• **PROBLEM**
Reproduce from the records below, with no pictures, exactly the lines between the one containing "Write a Blender" and the one containing "except Exception: pass", inclusive.
Start of SUPPLIED RECORDS
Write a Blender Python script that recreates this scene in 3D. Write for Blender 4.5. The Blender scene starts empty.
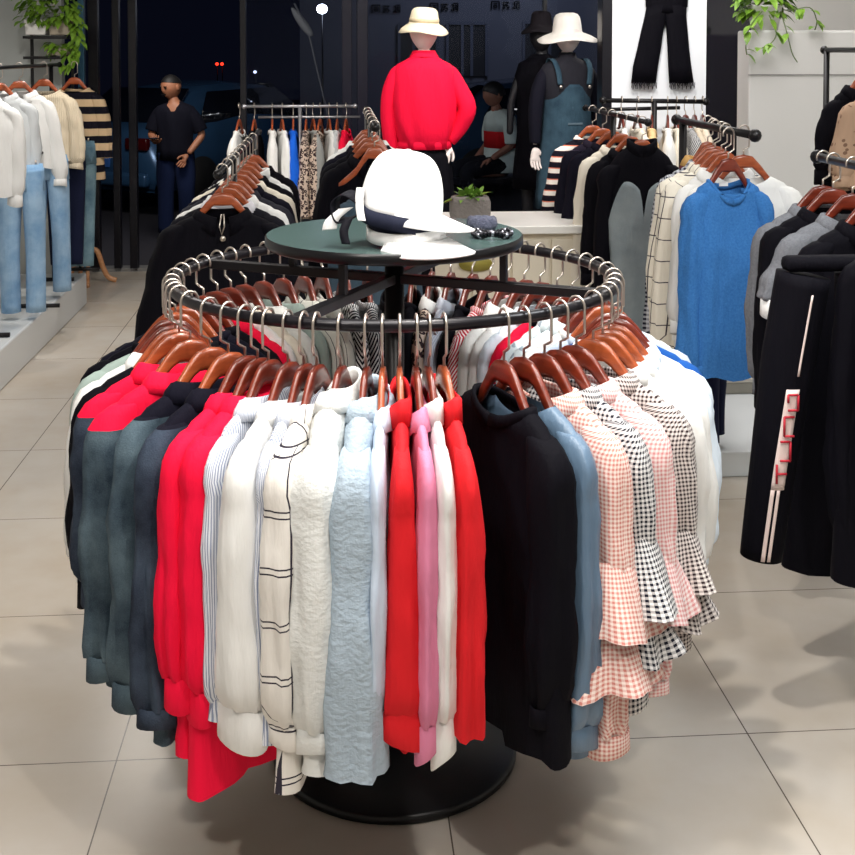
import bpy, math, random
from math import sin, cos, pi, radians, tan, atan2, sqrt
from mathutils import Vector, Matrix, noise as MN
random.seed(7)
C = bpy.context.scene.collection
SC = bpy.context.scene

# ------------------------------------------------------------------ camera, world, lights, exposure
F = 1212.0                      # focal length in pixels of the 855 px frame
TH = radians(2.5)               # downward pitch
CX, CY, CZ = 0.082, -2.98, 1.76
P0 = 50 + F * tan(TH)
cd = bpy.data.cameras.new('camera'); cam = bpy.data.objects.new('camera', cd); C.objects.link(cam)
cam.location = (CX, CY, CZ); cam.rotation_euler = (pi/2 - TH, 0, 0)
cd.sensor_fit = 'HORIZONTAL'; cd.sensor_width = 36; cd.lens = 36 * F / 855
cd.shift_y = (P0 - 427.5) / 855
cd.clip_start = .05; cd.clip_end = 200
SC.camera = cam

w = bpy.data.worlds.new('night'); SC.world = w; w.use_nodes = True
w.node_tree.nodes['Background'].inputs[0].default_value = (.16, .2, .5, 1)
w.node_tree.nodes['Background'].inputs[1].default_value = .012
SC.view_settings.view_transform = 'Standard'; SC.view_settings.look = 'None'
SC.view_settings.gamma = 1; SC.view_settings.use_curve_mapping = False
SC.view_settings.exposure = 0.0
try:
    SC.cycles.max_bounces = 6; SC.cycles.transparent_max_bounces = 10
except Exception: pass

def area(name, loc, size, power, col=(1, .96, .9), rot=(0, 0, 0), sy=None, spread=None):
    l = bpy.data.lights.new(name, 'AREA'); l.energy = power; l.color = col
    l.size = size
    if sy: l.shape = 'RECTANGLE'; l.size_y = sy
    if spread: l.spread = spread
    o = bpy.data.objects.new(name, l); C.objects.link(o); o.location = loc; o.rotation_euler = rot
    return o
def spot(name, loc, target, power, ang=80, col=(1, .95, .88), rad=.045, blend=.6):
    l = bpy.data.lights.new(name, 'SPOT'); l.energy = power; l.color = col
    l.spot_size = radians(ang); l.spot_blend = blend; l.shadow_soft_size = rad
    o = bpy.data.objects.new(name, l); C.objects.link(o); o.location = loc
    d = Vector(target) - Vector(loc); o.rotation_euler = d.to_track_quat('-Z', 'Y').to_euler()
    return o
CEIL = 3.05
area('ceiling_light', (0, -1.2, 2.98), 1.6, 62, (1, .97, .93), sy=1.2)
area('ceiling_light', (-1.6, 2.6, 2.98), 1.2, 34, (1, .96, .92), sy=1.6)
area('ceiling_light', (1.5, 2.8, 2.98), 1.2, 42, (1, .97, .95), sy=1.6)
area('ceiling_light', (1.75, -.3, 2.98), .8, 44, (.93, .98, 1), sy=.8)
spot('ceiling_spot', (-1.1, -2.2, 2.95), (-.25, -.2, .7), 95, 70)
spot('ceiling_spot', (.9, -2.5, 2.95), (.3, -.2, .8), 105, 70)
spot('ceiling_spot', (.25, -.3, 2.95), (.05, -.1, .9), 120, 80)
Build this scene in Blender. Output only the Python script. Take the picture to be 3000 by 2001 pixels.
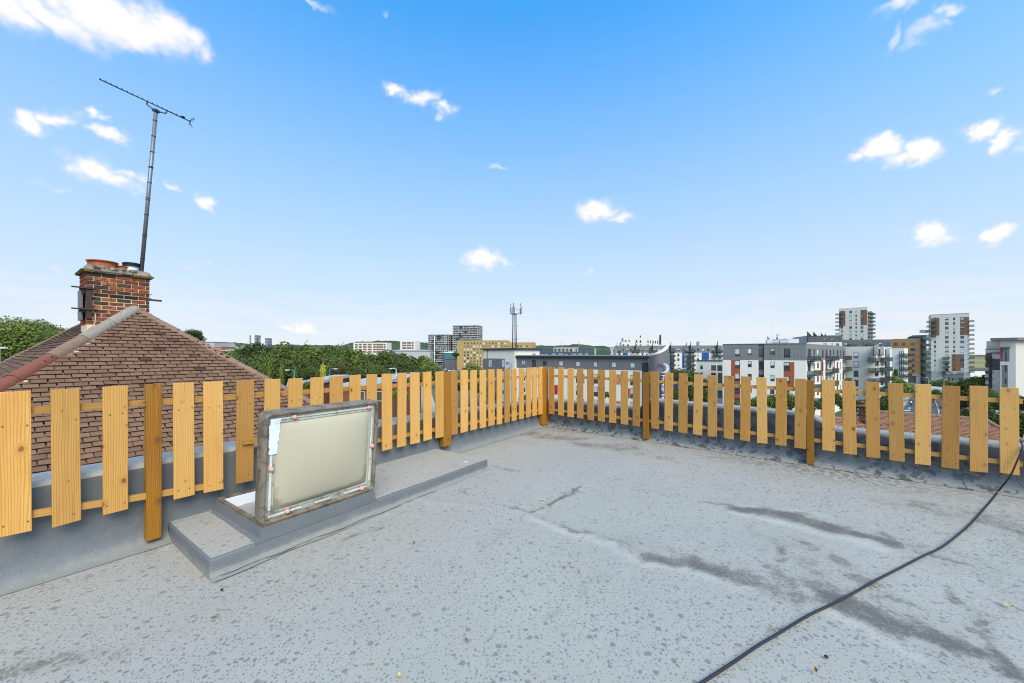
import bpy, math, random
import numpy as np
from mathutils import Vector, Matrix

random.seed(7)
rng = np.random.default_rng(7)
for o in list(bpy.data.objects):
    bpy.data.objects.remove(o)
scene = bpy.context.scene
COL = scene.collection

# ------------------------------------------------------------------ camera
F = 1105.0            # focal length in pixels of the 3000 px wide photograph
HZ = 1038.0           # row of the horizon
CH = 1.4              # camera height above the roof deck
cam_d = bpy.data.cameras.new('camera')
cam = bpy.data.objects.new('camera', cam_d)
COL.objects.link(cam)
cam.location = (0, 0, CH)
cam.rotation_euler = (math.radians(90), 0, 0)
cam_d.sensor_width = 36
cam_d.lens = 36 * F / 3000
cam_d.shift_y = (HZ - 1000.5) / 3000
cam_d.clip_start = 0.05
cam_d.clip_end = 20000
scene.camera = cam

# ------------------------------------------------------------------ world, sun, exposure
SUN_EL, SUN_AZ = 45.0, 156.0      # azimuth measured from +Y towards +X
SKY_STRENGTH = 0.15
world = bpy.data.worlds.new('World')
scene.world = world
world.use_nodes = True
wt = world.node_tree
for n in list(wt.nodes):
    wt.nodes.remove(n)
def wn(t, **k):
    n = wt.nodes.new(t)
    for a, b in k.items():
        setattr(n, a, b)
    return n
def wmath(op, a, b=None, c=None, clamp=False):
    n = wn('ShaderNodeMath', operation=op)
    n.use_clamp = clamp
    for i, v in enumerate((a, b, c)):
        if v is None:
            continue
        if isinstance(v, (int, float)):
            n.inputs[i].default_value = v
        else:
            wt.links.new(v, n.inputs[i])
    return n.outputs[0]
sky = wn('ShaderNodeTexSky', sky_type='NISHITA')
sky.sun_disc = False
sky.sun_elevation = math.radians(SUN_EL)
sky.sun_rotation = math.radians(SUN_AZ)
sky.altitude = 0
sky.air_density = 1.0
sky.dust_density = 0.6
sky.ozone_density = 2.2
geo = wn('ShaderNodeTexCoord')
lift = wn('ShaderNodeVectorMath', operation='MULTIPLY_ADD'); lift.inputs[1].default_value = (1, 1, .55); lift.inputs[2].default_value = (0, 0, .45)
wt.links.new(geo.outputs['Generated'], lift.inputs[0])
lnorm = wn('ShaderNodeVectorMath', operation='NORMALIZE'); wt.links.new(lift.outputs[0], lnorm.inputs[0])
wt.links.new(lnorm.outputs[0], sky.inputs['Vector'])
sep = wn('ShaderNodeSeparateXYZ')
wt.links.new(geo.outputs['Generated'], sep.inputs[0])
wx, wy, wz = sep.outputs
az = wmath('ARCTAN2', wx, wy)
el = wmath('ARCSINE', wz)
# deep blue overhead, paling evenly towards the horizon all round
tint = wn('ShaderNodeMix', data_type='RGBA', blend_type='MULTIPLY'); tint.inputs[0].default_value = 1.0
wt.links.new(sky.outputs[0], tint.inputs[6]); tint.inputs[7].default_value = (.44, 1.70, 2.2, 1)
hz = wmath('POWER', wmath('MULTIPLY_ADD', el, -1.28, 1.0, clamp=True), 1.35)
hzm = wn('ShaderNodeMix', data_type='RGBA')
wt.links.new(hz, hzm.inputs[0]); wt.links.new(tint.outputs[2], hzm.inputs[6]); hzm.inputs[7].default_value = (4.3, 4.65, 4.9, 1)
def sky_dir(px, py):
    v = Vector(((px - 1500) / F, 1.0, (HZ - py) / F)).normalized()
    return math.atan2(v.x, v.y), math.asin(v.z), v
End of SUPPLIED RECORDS
Start of SUPPLIED RECORDS
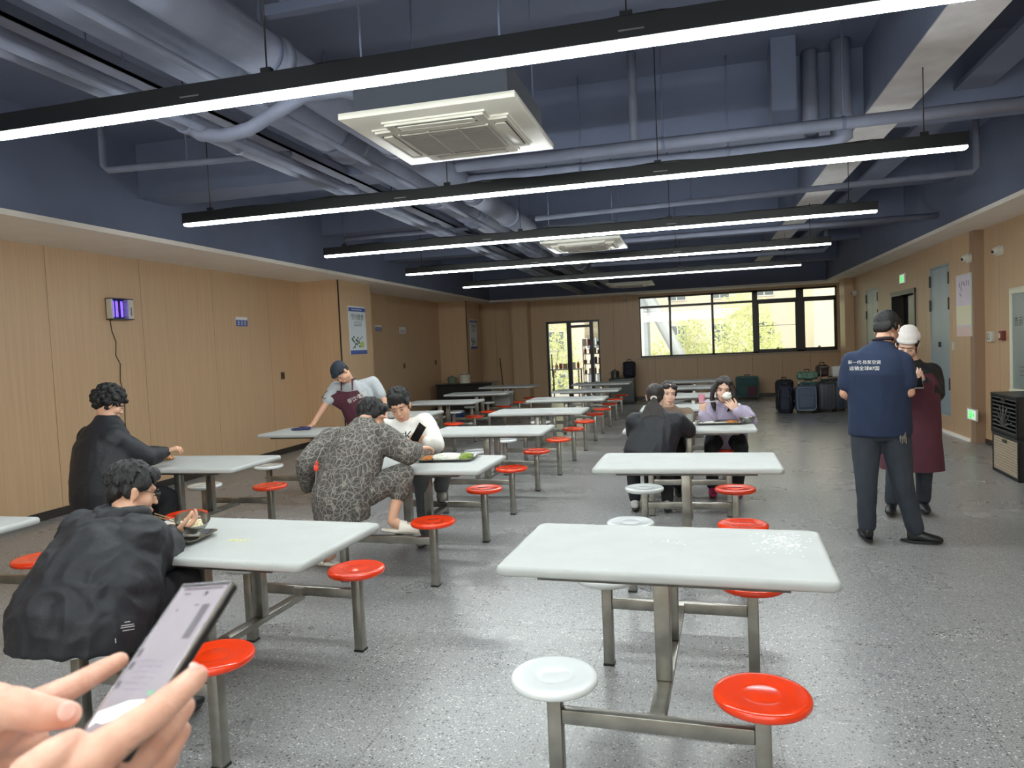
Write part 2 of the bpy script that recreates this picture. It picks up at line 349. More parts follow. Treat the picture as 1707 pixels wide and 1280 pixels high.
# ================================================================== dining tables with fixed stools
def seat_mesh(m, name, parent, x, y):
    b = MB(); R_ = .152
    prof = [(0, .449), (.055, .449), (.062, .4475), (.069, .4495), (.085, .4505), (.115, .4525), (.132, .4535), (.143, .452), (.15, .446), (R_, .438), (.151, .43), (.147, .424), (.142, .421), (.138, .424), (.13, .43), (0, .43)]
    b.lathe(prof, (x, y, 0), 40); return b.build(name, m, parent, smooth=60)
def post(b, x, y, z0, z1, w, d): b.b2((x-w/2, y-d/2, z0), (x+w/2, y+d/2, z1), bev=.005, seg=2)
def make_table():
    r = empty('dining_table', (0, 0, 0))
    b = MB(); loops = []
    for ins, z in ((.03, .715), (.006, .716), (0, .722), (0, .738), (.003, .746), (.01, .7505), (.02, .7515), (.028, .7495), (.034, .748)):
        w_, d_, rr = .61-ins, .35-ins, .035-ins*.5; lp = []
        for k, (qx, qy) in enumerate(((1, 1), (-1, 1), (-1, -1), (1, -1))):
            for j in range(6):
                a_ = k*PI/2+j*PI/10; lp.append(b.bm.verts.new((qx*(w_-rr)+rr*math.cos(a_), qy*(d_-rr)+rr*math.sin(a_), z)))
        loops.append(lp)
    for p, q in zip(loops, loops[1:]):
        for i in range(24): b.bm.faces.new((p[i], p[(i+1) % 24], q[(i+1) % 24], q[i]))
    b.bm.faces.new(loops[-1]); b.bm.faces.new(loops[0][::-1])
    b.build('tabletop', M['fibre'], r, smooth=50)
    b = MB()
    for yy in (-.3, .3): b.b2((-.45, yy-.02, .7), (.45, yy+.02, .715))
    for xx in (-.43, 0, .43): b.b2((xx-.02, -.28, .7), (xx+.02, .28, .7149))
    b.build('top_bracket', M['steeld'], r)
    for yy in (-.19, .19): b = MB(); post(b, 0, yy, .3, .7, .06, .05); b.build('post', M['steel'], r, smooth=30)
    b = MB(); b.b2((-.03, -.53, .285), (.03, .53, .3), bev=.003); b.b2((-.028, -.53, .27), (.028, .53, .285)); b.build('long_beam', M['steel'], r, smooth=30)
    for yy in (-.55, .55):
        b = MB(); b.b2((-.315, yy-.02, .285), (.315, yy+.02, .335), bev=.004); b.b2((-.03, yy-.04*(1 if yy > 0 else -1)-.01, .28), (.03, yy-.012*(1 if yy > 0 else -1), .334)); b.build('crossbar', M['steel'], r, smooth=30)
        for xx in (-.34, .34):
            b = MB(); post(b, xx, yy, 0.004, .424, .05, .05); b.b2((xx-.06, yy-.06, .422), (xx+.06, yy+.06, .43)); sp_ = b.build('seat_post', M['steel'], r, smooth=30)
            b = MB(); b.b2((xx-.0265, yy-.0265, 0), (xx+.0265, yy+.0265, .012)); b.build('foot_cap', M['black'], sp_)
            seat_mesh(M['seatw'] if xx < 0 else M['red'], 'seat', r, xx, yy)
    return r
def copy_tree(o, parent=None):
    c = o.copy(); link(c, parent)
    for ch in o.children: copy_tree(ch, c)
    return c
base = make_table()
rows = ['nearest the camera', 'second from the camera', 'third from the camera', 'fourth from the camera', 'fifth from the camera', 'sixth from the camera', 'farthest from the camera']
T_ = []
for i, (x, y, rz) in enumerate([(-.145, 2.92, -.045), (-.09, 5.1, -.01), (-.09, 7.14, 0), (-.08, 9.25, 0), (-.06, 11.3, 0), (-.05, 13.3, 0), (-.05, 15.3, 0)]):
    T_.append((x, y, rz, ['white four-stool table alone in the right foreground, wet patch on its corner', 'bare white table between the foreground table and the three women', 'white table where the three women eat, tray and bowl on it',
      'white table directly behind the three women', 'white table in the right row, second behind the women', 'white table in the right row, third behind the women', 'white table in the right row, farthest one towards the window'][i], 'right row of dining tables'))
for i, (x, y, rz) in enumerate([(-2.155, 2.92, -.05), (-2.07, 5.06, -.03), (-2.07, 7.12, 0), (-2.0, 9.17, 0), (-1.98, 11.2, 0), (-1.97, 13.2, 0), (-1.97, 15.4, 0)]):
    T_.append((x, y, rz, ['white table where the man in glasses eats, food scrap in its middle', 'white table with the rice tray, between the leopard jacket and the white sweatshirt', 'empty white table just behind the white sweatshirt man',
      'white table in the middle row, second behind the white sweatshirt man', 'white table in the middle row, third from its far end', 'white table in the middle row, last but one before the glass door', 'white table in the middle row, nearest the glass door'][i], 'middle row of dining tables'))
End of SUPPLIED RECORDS
• **REPLY**
Write a Blender Python script that recreates this scene in 3D. Write for Blender 4.5. The Blender scene starts empty.
import bpy, math, random
from math import sin, cos, pi, radians, tan, atan2, sqrt
from mathutils import Vector, Matrix, noise as MN
random.seed(7)
C = bpy.context.scene.collection
SC = bpy.context.scene

# ------------------------------------------------------------------ camera, world, lights, exposure
F = 1212.0                      # focal length in pixels of the 855 px frame
TH = radians(2.5)               # downward pitch
CX, CY, CZ = 0.082, -2.98, 1.76
P0 = 50 + F * tan(TH)
cd = bpy.data.cameras.new('camera'); cam = bpy.data.objects.new('camera', cd); C.objects.link(cam)
cam.location = (CX, CY, CZ); cam.rotation_euler = (pi/2 - TH, 0, 0)
cd.sensor_fit = 'HORIZONTAL'; cd.sensor_width = 36; cd.lens = 36 * F / 855
cd.shift_y = (P0 - 427.5) / 855
cd.clip_start = .05; cd.clip_end = 200
SC.camera = cam

w = bpy.data.worlds.new('night'); SC.world = w; w.use_nodes = True
w.node_tree.nodes['Background'].inputs[0].default_value = (.16, .2, .5, 1)
w.node_tree.nodes['Background'].inputs[1].default_value = .012
SC.view_settings.view_transform = 'Standard'; SC.view_settings.look = 'None'
SC.view_settings.gamma = 1; SC.view_settings.use_curve_mapping = False
SC.view_settings.exposure = 0.0
try:
    SC.cycles.max_bounces = 6; SC.cycles.transparent_max_bounces = 10
except Exception: pass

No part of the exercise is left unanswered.